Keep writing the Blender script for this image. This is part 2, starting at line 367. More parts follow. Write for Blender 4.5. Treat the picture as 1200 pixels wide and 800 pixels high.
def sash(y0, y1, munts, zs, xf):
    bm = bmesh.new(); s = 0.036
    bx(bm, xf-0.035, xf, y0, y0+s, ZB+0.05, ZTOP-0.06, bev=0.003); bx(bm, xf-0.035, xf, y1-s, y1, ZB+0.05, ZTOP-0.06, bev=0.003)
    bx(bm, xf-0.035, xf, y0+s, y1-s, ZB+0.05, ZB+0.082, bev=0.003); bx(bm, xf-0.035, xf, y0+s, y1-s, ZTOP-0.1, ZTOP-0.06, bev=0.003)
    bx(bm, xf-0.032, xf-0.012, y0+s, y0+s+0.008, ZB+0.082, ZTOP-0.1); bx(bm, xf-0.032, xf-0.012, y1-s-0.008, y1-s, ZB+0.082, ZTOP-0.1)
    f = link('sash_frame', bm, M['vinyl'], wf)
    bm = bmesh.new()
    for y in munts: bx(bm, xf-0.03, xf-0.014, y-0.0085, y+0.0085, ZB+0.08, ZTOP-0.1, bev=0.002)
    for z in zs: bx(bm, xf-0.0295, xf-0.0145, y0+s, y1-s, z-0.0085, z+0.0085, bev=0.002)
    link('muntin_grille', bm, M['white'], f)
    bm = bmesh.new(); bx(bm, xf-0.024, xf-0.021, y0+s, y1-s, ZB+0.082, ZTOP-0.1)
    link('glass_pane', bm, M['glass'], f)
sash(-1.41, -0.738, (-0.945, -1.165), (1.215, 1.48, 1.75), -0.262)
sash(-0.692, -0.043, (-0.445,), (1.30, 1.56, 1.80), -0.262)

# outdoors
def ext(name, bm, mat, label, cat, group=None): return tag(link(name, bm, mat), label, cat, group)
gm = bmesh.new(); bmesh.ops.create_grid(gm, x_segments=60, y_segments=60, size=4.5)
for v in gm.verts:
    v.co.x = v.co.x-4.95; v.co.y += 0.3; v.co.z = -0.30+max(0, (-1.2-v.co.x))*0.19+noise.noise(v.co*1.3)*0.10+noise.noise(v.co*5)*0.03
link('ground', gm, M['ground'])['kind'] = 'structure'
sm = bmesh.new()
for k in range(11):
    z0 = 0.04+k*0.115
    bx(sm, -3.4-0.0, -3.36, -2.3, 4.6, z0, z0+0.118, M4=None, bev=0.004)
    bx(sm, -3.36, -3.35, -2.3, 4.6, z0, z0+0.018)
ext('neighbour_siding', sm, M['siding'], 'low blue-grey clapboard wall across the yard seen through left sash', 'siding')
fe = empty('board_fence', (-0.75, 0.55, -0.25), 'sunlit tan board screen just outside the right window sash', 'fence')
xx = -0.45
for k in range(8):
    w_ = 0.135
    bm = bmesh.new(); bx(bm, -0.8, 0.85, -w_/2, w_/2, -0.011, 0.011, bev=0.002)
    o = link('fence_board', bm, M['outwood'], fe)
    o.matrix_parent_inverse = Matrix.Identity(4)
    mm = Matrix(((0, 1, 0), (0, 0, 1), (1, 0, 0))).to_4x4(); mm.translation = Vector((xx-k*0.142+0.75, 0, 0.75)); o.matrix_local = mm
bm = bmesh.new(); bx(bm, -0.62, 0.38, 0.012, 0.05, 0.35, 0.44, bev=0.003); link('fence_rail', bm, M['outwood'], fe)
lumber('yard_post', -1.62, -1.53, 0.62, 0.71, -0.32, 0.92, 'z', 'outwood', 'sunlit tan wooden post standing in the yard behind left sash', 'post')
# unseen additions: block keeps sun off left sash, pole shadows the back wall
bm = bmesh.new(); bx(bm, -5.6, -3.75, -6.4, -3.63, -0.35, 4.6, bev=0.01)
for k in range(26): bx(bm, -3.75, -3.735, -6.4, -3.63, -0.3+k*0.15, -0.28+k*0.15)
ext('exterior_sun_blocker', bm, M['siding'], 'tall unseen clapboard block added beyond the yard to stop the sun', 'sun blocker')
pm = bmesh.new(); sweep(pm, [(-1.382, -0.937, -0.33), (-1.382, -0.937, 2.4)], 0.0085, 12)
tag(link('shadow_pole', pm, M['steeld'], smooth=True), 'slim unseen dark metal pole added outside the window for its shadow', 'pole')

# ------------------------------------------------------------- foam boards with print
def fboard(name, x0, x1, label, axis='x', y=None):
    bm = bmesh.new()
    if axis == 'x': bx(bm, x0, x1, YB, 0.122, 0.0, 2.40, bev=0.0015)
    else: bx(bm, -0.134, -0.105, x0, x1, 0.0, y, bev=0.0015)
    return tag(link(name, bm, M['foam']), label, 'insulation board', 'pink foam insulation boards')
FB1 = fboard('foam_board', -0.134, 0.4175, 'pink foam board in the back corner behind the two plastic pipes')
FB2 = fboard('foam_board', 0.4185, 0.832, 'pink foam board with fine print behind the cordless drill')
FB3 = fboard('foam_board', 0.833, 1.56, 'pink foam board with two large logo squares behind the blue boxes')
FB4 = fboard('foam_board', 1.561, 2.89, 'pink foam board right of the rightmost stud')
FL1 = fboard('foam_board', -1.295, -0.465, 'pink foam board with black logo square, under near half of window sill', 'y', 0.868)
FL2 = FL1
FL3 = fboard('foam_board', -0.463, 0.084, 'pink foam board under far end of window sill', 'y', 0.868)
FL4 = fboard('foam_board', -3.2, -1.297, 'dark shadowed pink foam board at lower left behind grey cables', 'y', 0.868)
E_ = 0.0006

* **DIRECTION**
Pull out every line containing "siding".

* **OUTPUT OF THE TASK**
ext('neighbour_siding', sm, M['siding'], 'low blue-grey clapboard wall across the yard seen through left sash', 'siding')
ext('exterior_sun_blocker', bm, M['siding'], 'tall unseen clapboard block added beyond the yard to stop the sun', 'sun blocker')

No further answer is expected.